A CHIBOKWE FORGE WHERE NATIVE SPEARS ARE MADE
In dancing, the Chibokwe excel, like the Luvale people, who are their neighbors on the eastern side, farther in the interior, and their dances are much the same. It is curious that their favorite form is almost exactly like the well-known Albanian dance of the Greeks. Standing in a broken circle, they move round and round to a repeated song, while the leader sets the pace, and now and again springs out into the centre to display his steps. The Chibokwe introduce a few varieties, the man in the centre beckoning with his hand to any one in the ring to perform the next solo, and he in turn calling on another. There is also much more movement of the body than in the Albanian dance, the chief object of the art being to work the shoulders up and down, and wriggle the backbone as much like a snake as possible. But the general idea of the dance is the same, and neither the movement nor the singing nor the beat of the drum alters much throughout a moonlit night.
It is natural that the Chibokwe should have retained much of the religious feeling and rites which the commercial spirit has destroyed in the Bihéans. They are far more alive to the spiritual side of nature, and the fetich shrines are more frequent in all their villages. The gate of every village, and, indeed, of almost every house, has its little cluster of sticks, with antelope skulls stuck on the tops, or old rags fluttering, or a tiny thatched roof covering a patch of strewn meal. The people have a way of painting the sticks in red and black stripes, and so the fisher paints the rough model of a canoe that he hangs by his door to please the fishing spirit. Or sometimes he hangs a little net, and the hunter, besides his cluster of horned skulls, almost always hangs up a miniature turtle three or four inches long. I cannot say for what reason, but all these charms are not to avert evil so much as to win the favor of a benign spirit who loves to fish or hunt. So far the rites are above the usual African religion of terror or devil-worship. But when a woman with child carves a wooden bird to hang over her door, and gives it meal every evening and sprinkles meal in front of her door, I think her object is to ward off the spirits of evil from herself and her unborn baby.

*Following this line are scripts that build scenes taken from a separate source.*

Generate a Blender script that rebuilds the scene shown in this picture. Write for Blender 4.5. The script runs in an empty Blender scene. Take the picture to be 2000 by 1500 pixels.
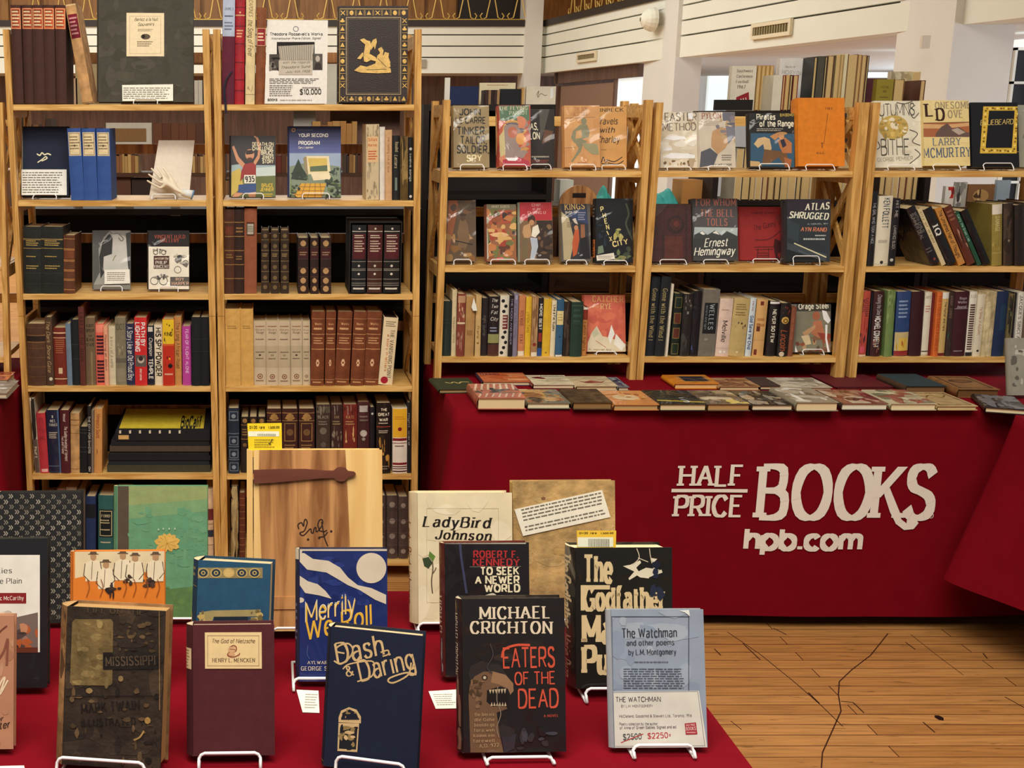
import bpy, bmesh, math, random
from mathutils import Vector, Matrix
D = bpy.data
SC = bpy.context.scene
COL = SC.collection
R = math.radians
# ------------------------------------------------------------------ camera, world, lights, exposure
F, PX, PY, TH, HC = 2300.0, 520.0, 700.0, R(11.5), 1.63     # focal length in pixels, principal point (the photo is a crop), pitch, eye height
ct, st = math.cos(TH), math.sin(TH)
cam_d = D.cameras.new('camera'); cam = D.objects.new('camera', cam_d); COL.objects.link(cam)
cam.location = (0, 0, HC); cam.rotation_euler = (math.pi / 2 - TH, 0, 0)
cam_d.sensor_fit = 'HORIZONTAL'; cam_d.sensor_width = 36; cam_d.lens = F / 2000 * 36
cam_d.shift_x = (1000 - PX) / 2000; cam_d.shift_y = (PY - 750) / 2000
cam_d.clip_start = .05; cam_d.clip_end = 100
SC.camera = cam
SC.view_settings.view_transform = 'Standard'; SC.view_settings.look = 'None'
SC.view_settings.gamma = 1; SC.view_settings.use_curve_mapping = False
SC.view_settings.exposure = 0.0
W = D.worlds.new('hall_ambience'); SC.world = W; W.use_nodes = True
W.node_tree.nodes['Background'].inputs[0].default_value = (1.0, .96, .9, 1); W.node_tree.nodes['Background'].inputs[1].default_value = .15

def area(name, loc, rot, sx, sy, power, col, cat='light'):
    l = D.lights.new(name, 'AREA'); l.shape = 'RECTANGLE'; l.size = sx; l.size_y = sy; l.energy = power; l.color = col
    o = D.objects.new(name, l); COL.objects.link(o); o.location = loc; o.rotation_euler = [R(a) for a in rot]
    return o
area('ceiling_light', (-.3, 1.2, 4.9), (0, 0, 0), 2.2, 1.2, 128, (1, .94, .84))
area('ceiling_light', (1.6, .2, 4.9), (22, 0, 0), 3, 1.2, 108, (1, .94, .84))
area('ceiling_light', (-1.2, -.6, 4.6), (32, 0, 0), 3, 1.2, 104, (1, .94, .84))
area('ceiling_light', (-1.5, 12.5, 5.4), (0, 0, 0), 7, 7, 620, (.97, 1, .94))
area('side_daylight', (9.2, 12, 1.9), (0, 90, 0), 2, 9, 330, (.72, .86, 1))
area('side_daylight', (7.6, 4.6, 2.2), (90, 0, 28), 2.2, 2.0, 120, (.72, .86, 1))  # unseen source, added to throw bluish light on the near column faces

# ------------------------------------------------------------------ pixel <-> place
def proj(p):
    d = p[1] * ct - (p[2] - HC) * st; v = p[1] * st + (p[2] - HC) * ct
    return PX + F * p[0] / d, PY - F * v / d
def ray(px, py):
    u = (px - PX) / F; w = (PY - py) / F
    return Vector((u, ct + w * st, w * ct - st))
def atY(px, py, Y):
    r = ray(px, py); return Vector((0, 0, HC)) + r * (Y / r.y)
def atZ(px, py, Z):
    r = ray(px, py); return Vector((0, 0, HC)) + r * ((Z - HC) / r.z)

# ------------------------------------------------------------------ colour and materials
KA = 1.18
def lin(c):
    if isinstance(c, str):
        c = [int(c[i:i + 2], 16) / 255 for i in (0, 2, 4)]
    return [min(.86, KA * (x / 12.92 if x <= .04045 else ((x + .055) / 1.055) ** 2.4)) for x in c]

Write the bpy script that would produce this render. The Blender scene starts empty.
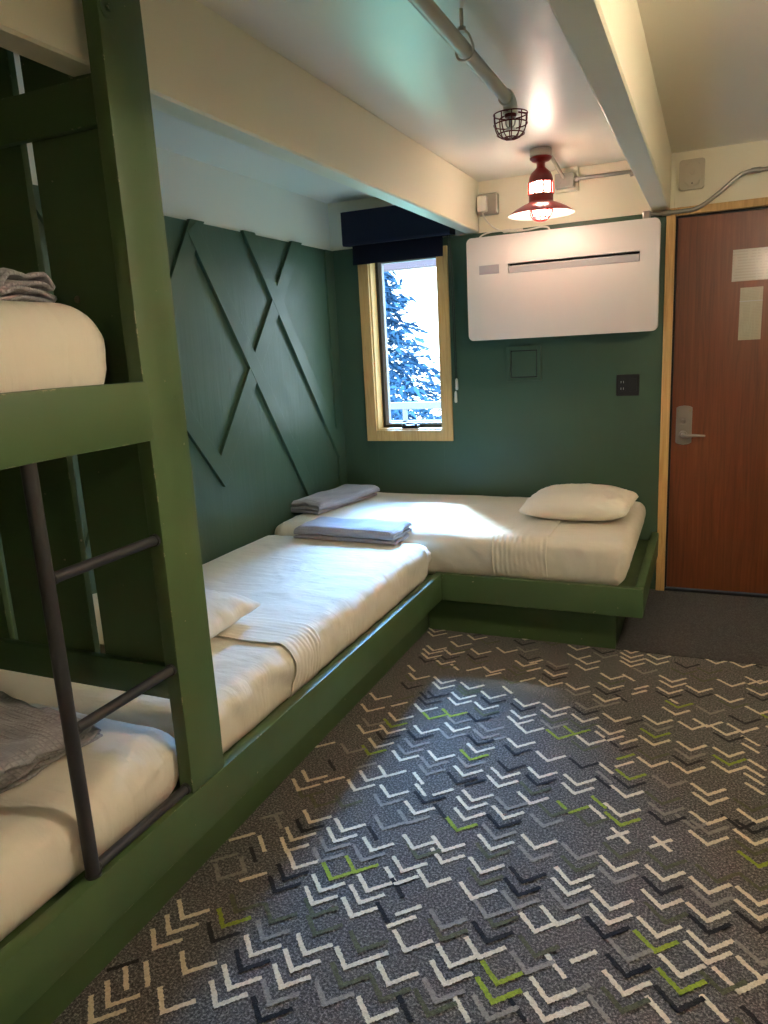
import bpy, bmesh, math, random
from mathutils import Vector, Matrix, noise
PI = math.pi
scene = bpy.context.scene
COL = scene.collection

# ------------------------------------------------------------------ materials
def lin(r, g, b):
    f = lambda c: (c / 255 / 12.92) if c / 255 <= .04045 else ((c / 255 + .055) / 1.055) ** 2.4
    return (f(r), f(g), f(b), 1)

class NT:
    def __init__(s, name):
        s.m = bpy.data.materials.new(name); s.m.use_nodes = True
        s.t = s.m.node_tree; s.n = s.t.nodes; s.b = s.n['Principled BSDF']
        s.tc = s.n.new('ShaderNodeTexCoord')
    def link(s, a, b): s.t.links.new(a, b)
    def mapping(s, scale=(1, 1, 1), rot=(0, 0, 0), src='Object'):
        m = s.n.new('ShaderNodeMapping'); m.inputs['Scale'].default_value = scale; m.inputs['Rotation'].default_value = rot
        s.link(s.tc.outputs[src], m.inputs[0]); return m.outputs[0]
    def noise(s, vec, scale=5, detail=3, rough=.5, dist=0):
        n = s.n.new('ShaderNodeTexNoise'); n.inputs['Scale'].default_value = scale; n.inputs['Detail'].default_value = detail
        n.inputs['Roughness'].default_value = rough; n.inputs['Distortion'].default_value = dist
        s.link(vec, n.inputs['Vector']); return n.outputs['Fac']
    def ramp(s, fac, stops):
        r = s.n.new('ShaderNodeValToRGB'); e = r.color_ramp.elements
        while len(e) < len(stops): e.new(.5)
        for i, (p, c) in enumerate(stops):
            e[i].position = p; e[i].color = c if len(c) == 4 else (*c, 1)
        s.link(fac, r.inputs[0]); return r.outputs[0]
    def mix(s, fac, a, b):
        m = s.n.new('ShaderNodeMix'); m.data_type = 'RGBA'
        for v, i in ((fac, 0), (a, 6), (b, 7)):
            if hasattr(v, 'links'): s.link(v, m.inputs[i])
            else: m.inputs[i].default_value = v
        return m.outputs[2]
    def math(s, op, a, b=0):
        m = s.n.new('ShaderNodeMath'); m.operation = op
        for v, i in ((a, 0), (b, 1)):
            if hasattr(v, 'links'): s.link(v, m.inputs[i])
            else: m.inputs[i].default_value = v
        return m.outputs[0]
    def bump(s, h, strength=.3, dist=.002, chain=None):
        b = s.n.new('ShaderNodeBump'); b.inputs['Strength'].default_value = strength; b.inputs['Distance'].default_value = dist
        s.link(h, b.inputs['Height'])
        if chain: s.link(chain, b.inputs['Normal'])
        return b.outputs[0]
    def set(s, **k):
        for n, v in k.items():
            i = s.b.inputs[n.replace('_', ' ')]
            if hasattr(v, 'links'): s.link(v, i)
            else: i.default_value = v
        return s

def simple(name, col, rough=.5, metal=0, spec=.5, bump=0, bscale=60, var=0):
    t = NT(name); v = t.mapping()
    c = col
    if var:
        c = t.mix(t.noise(v, 8, 3), tuple(x * (1 - var) for x in col[:3]) + (1,), tuple(min(1, x * (1 + var)) for x in col[:3]) + (1,))
    t.set(Base_Color=c, Roughness=rough, Metallic=metal, Specular_IOR_Level=spec)
    if bump: t.set(Normal=t.bump(t.noise(v, bscale, 3), bump, .002))
    return t.m

def paint_green(name, grain=(40, 40, 3), gs=.25, rough=.46, wear=True, col=(74, 97, 60)):
    t = NT(name); v = t.mapping(grain)
    g = t.noise(v, 1.0, 5, .6, .4)
    base = lin(*col); dk = tuple(x * .82 for x in base[:3]) + (1,); lt = tuple(x * 1.12 for x in base[:3]) + (1,)
    v1 = t.mapping()
    c = t.mix(t.noise(v1, 2.2, 4), dk, lt)
    if wear:   # chips in the paint along the arrises, with a shape of their own
        bv = t.n.new('ShaderNodeBevel'); bv.samples = 4; bv.inputs['Radius'].default_value = .006
        geo = t.n.new('ShaderNodeNewGeometry')
        d = t.n.new('ShaderNodeVectorMath'); d.operation = 'DOT_PRODUCT'
        t.link(bv.outputs[0], d.inputs[0]); t.link(geo.outputs['Normal'], d.inputs[1])
        e = t.math('LESS_THAN', d.outputs['Value'], .97)
        n = t.math('GREATER_THAN', t.noise(v1, 26, 4, .7), .60)
        f = t.math('MULTIPLY', e, n)
        sp = t.math('GREATER_THAN', t.noise(v1, 55, 1, .5), .80)
        f = t.math('MAXIMUM', f, sp)
        c = t.mix(f, c, lin(150, 146, 116))
    t.set(Base_Color=c, Roughness=t.math('ADD', t.math('MULTIPLY', t.noise(v1, 9, 3), .18), rough - .09), Specular_IOR_Level=.34)
    t.set(Normal=t.bump(g, gs, .003))
    return t.m

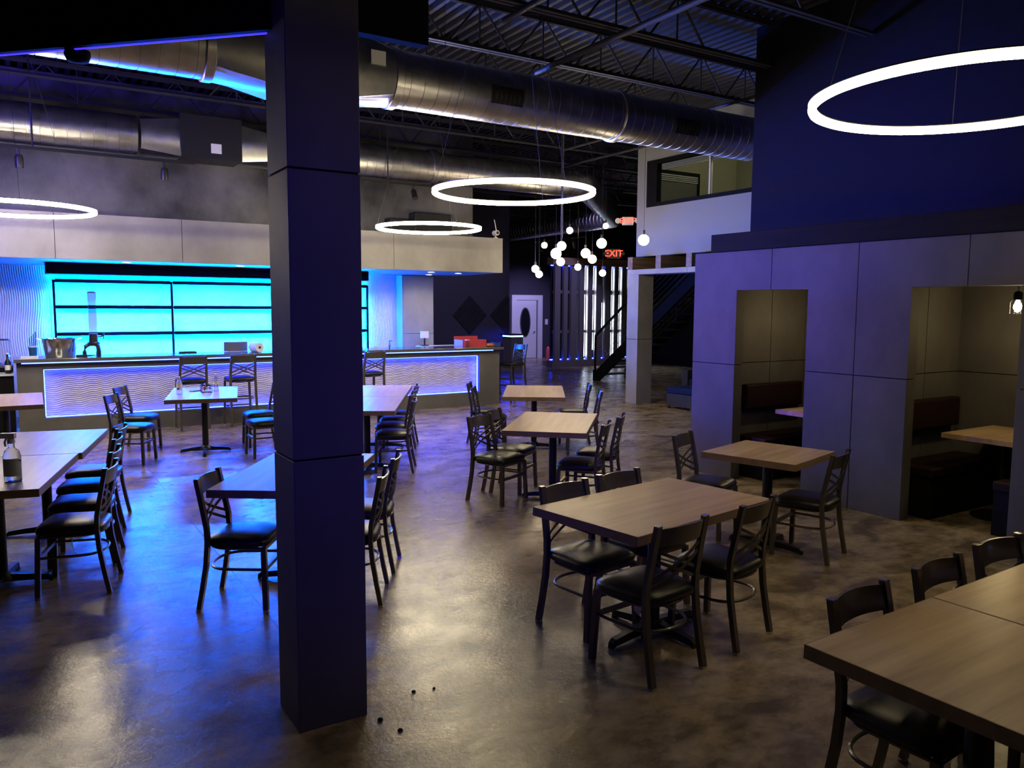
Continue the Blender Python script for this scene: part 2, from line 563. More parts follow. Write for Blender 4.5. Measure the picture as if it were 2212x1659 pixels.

In a Chibokwe village, one burning afternoon, I found a native woman being treated for sickness in the usual way. She was stretched on her back in the dust and dirt of the public place, where she had lain for four days. The sun beat upon her; the flies were thick upon her body. Over her bent the village doctor, assiduous in his care. He knew, of course, that the girl was suffering from witchcraft. Some enemy had put an evil spirit upon her, for in Africa natural death is unknown, and but for witchcraft and spirits man would be immortal. But still the doctor was trying the best human means he knew of as well. He had plastered the girl’s body over with a compound of leaves, which he had first chewed into a pulp. He had then painted her forehead with red ochre, and was now spitting some white preparation of meal into her nose and mouth. The girl was in high fever—some sort of bilious fever. You could watch the beating of her heart. The half-closed eyes showed deep yellow, and the skin was yellow too. Evidently she was suffering the greatest misery, and would probably die next day.